Пружиной его будут не внешние события, но духовная эволюция главных героев. Отстоявшим Сталинград, окружившим и уничтожившим группу армий Паулюса, им будет легче подойти к пониманию противоестественности той второй войны, которую Сталин вел против своего народа, то есть против каждого из них.
Сам же он теперь начинал осознавать, что и в ту пору, перед Сталинградом, и гораздо раньше его были люди, которые отдавали себе отчет в происходящем. Была ли слепота и глухота, поразившая и его вместе с другими, невольной или добровольной — вот на что он должен будет теперь ответить своим следующим романом. И прежде всего самому себе.
Ощущение, что ташкентское его сидение логически подходит к завершению, становилось все острее. В Москве Столпер затевал фильм по роману — требуется его присутствие. На выходе несколько книг из старого и из нового — сборник очерков о Голодной степи. Зовут дела в комиссии по литературному наследию Булгакова, в которые он как следует влез только здесь, в Ташкенте. Ларису с ее рукописью ждут в издательстве «Искусство».
В Москву, в Москву...
Приятно было вновь убедиться в своей популярности, привлекать всеобщее внимание. Куда ни появись — всюду вокруг тебя людские круговороты. Он не был обременен никакими казенными обязанностями, должностями, присутствиями и т.д. Существовали только обязанности долга, чести — с помощью Нины Павловны отвечал на письма, охотно выступал на читательских конференциях, хлопотал за давних и новых, дальних и близких друзей, рекомендовал и проталкивал в многочисленные редакции рукописи о войне. В своих «внутренних» и для печати рецензиях предрекал наступление новой волны мемуарной литературы, которая ничего общего не будет иметь с полулубочными сочинениями, что появились сразу после войны.
Одна за другой «набегали» заграничные командировки. То в Болгарию, то в Грецию, то в ГДР, то в Соединенные Штаты — столько-то лет спустя.
Том «Живых и мертвых» — очередное издание — неизменно лежал на его письменном столе, как псалтырь перед священником. Всегда можно с ощущением счастья прикоснуться к нему рукой — словно бы и не было ничего до этой книги.
Гаррисон Солсбери, знакомый по первой поездке в США, откликнулся на выход «Живых и мертвых» в нью-йоркском издательстве «Даблдей». Статья его в приложении к «Нью-Йорк Таймс» называлась «Народ все вынес», и многое К.М. в ней импонировало. Приятно, что это именно Солсбери. Небезразлично, что о нем, Симонове, вновь заговорили в Штатах, где после войны его книги со стихами, пьесами, прозой были бестселлерами. Когда-то Гаррисон называл его «русским Хемингуэем».

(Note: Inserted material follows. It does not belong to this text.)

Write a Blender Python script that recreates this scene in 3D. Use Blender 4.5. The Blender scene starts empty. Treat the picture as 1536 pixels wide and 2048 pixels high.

Подошел XXII съезд. К.М. на нем не присутствовал, но отчеты публиковались широко, да и было кого расспросить. Казалось бы, еще раз, и теперь уж навсегда, внесена ясность в заклятый вопрос о культе. Ясность эта нравилась ему. Новые и новые факты о злодеяниях Сталина, в том числе в отношении кадров военачальников, офицеров, выплескивавшиеся в речах, а затем и на страницы газет, лишь укрепляли в том, что он намеревался сказать своим вторым романом. Но сразу же за съездом последовали встречи с интеллигенцией, которые оставляли двойственное впечатление. Опять получалось: что позволено политикам, негоже художникам.
Из уст в уста передавалось: вскоре после того, как Василий Гроссман отправил рукопись своего нового романа в «Знамя», у него дома учинили обыск. Явились двое — нам поручено изъять роман. Забрали оригинал вместе с блокнотами, черновиками.
В КГБ вызвали машинистку: сколько экземпляров напечатали, кто еще работал? Конфисковали все 17 копий — вплоть до лент с пишущих машинок.
Испарился и тот экземпляр, который был в журнале. Кожевников хранил по поводу этого мрачное молчание.
Василий Петрович Гроссман. Вася Гроссман — его коллега по «Красной звезде» военных лет. Мешковатый, среднего роста человек, всегда, кажется, только тем и занят, что протиранием толстенных стекол своих очков в простецкой оправе, какие носят старики — мастера на заводах. Застенчивый, непритязательный, всегда будто сконфужен чем-то. До застенчивости скромен, до умопомрачения упорен, как говаривал о нем Давид Ортенберг.
У Гроссмана все, что ни рождалось, пробивало себе дорогу со скрипом. Очерки, опубликованные в «Красной звезде», ему не всегда удавалось собрать в книгу. Книжка, если появлялась, вызывала кисло-сладкие рецензии, а то и разнос. Между тем очеркист он был, положа руку на сердце, от Бога. Первую крупную повесть о войне написал именно он. «Народ бессмертен» — хорошая повесть.